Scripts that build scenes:
________________________________________

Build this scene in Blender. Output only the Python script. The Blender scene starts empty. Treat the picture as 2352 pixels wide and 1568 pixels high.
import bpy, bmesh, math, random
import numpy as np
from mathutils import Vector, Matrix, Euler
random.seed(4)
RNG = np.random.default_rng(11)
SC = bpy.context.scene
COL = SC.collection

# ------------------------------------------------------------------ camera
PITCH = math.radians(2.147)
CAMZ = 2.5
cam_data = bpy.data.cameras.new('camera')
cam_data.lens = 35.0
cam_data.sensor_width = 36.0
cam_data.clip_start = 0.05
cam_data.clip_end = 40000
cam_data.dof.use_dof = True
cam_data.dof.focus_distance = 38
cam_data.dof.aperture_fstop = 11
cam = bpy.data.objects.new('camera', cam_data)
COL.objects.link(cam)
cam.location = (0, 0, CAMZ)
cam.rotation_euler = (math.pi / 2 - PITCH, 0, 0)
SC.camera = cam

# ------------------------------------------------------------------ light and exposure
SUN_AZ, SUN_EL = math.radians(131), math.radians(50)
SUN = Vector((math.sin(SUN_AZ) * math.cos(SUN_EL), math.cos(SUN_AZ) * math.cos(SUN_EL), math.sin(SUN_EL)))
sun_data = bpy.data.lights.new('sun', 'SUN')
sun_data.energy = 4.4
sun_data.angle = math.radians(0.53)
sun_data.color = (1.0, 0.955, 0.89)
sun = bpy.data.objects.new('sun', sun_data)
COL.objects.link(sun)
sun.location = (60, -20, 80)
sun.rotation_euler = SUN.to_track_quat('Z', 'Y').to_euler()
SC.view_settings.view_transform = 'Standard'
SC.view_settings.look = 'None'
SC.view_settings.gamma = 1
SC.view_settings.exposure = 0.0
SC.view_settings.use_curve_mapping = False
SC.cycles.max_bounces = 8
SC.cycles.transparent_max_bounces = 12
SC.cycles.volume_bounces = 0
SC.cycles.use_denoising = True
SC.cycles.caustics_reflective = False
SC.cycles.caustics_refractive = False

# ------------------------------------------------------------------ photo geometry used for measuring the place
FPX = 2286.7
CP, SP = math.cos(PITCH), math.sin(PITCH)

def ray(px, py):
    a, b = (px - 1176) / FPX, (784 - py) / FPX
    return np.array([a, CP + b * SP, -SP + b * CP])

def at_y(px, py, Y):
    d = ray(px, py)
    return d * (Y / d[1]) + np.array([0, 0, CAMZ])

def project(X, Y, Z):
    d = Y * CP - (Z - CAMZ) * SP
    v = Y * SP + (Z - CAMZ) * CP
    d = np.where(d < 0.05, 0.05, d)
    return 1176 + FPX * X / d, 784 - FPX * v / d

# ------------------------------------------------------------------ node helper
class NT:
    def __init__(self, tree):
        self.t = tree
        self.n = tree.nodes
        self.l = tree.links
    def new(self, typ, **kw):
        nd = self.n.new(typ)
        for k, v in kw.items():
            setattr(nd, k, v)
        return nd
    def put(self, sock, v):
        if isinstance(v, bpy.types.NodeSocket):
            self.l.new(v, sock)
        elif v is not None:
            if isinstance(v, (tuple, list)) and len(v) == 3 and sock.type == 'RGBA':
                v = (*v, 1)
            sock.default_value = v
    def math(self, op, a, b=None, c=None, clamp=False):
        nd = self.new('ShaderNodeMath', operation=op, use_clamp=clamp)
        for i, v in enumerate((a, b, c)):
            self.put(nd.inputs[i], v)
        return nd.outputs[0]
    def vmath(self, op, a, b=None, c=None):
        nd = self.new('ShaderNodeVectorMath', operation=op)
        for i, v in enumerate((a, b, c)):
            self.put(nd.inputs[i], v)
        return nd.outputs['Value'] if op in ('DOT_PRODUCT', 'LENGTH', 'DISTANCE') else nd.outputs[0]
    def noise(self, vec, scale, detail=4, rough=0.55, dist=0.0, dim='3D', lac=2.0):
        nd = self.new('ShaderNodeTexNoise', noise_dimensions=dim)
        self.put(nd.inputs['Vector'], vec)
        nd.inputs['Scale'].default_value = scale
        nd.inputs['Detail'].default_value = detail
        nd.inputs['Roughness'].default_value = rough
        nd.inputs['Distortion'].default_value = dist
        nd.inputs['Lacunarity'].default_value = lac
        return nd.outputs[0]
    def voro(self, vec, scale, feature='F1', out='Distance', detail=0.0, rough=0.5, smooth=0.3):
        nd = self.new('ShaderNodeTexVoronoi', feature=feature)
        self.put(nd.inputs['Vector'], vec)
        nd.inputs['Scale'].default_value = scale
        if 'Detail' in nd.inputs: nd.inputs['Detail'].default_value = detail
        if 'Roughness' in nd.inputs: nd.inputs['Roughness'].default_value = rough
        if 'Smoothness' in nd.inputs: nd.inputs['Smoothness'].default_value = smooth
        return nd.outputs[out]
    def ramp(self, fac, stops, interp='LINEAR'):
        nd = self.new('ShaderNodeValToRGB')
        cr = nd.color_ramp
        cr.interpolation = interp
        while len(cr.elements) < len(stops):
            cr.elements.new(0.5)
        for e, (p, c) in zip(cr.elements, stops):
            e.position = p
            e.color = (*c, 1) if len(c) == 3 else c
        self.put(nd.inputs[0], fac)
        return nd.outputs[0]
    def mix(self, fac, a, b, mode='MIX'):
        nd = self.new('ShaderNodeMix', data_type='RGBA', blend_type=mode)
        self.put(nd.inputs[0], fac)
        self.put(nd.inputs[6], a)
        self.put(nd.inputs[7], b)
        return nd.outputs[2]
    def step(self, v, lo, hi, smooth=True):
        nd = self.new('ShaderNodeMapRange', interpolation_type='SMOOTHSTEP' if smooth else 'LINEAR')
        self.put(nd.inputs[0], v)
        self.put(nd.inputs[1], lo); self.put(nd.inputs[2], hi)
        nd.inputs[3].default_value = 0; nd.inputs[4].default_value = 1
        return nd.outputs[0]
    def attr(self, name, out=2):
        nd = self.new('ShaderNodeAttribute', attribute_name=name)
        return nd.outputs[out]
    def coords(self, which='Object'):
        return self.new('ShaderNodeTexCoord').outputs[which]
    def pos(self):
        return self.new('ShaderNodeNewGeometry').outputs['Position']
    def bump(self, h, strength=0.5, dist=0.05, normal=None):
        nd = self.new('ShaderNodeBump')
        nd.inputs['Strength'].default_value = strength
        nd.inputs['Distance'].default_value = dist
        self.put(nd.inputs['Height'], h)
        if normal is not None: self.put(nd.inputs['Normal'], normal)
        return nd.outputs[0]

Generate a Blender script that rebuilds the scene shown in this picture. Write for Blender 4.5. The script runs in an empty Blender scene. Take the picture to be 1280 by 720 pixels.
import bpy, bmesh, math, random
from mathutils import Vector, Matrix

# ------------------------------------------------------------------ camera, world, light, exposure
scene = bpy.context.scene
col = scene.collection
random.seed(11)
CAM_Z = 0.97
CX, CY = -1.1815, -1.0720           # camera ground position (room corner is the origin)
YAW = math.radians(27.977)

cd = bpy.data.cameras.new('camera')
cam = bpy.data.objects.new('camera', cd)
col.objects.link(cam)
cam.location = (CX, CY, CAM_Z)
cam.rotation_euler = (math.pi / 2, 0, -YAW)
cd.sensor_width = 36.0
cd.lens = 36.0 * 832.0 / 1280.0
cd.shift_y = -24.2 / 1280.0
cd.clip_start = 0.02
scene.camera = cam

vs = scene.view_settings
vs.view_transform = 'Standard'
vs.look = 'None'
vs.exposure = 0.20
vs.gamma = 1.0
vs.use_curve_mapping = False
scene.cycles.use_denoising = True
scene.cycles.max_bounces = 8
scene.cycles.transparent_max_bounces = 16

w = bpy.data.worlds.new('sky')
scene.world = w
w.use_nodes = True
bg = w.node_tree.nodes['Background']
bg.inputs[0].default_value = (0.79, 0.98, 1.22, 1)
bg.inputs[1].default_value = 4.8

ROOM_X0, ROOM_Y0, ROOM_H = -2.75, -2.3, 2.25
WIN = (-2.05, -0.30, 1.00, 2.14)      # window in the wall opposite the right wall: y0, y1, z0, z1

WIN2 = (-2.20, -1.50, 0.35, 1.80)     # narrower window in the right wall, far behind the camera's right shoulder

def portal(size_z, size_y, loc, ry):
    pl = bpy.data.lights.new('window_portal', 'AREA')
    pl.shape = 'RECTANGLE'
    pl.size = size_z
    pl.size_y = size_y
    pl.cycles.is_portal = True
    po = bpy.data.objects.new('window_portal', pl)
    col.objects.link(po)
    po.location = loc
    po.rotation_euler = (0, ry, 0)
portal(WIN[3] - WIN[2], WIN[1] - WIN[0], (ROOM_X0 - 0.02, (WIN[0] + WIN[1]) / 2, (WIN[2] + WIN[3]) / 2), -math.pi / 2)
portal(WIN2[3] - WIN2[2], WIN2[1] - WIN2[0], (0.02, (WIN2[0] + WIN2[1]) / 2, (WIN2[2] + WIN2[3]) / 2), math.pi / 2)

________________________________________

_Work to do:_ Extract and reproduce exactly the lines opening with the line containing "Generate a Blender" and closing with the line containing "WIN2 = (-2.20, -1.50, 0.35, 1.80)", inclusive.

_Exercise result:_
Generate a Blender script that rebuilds the scene shown in this picture. Write for Blender 4.5. The script runs in an empty Blender scene. Take the picture to be 1280 by 720 pixels.
import bpy, bmesh, math, random
from mathutils import Vector, Matrix

# ------------------------------------------------------------------ camera, world, light, exposure
scene = bpy.context.scene
col = scene.collection
random.seed(11)
CAM_Z = 0.97
CX, CY = -1.1815, -1.0720           # camera ground position (room corner is the origin)
YAW = math.radians(27.977)

cd = bpy.data.cameras.new('camera')
cam = bpy.data.objects.new('camera', cd)
col.objects.link(cam)
cam.location = (CX, CY, CAM_Z)
cam.rotation_euler = (math.pi / 2, 0, -YAW)
cd.sensor_width = 36.0
cd.lens = 36.0 * 832.0 / 1280.0
cd.shift_y = -24.2 / 1280.0
cd.clip_start = 0.02
scene.camera = cam

vs = scene.view_settings
vs.view_transform = 'Standard'
vs.look = 'None'
vs.exposure = 0.20
vs.gamma = 1.0
vs.use_curve_mapping = False
scene.cycles.use_denoising = True
scene.cycles.max_bounces = 8
scene.cycles.transparent_max_bounces = 16

w = bpy.data.worlds.new('sky')
scene.world = w
w.use_nodes = True
bg = w.node_tree.nodes['Background']
bg.inputs[0].default_value = (0.79, 0.98, 1.22, 1)
bg.inputs[1].default_value = 4.8

ROOM_X0, ROOM_Y0, ROOM_H = -2.75, -2.3, 2.25
WIN = (-2.05, -0.30, 1.00, 2.14)      # window in the wall opposite the right wall: y0, y1, z0, z1

WIN2 = (-2.20, -1.50, 0.35, 1.80)     # narrower window in the right wall, far behind the camera's right shoulder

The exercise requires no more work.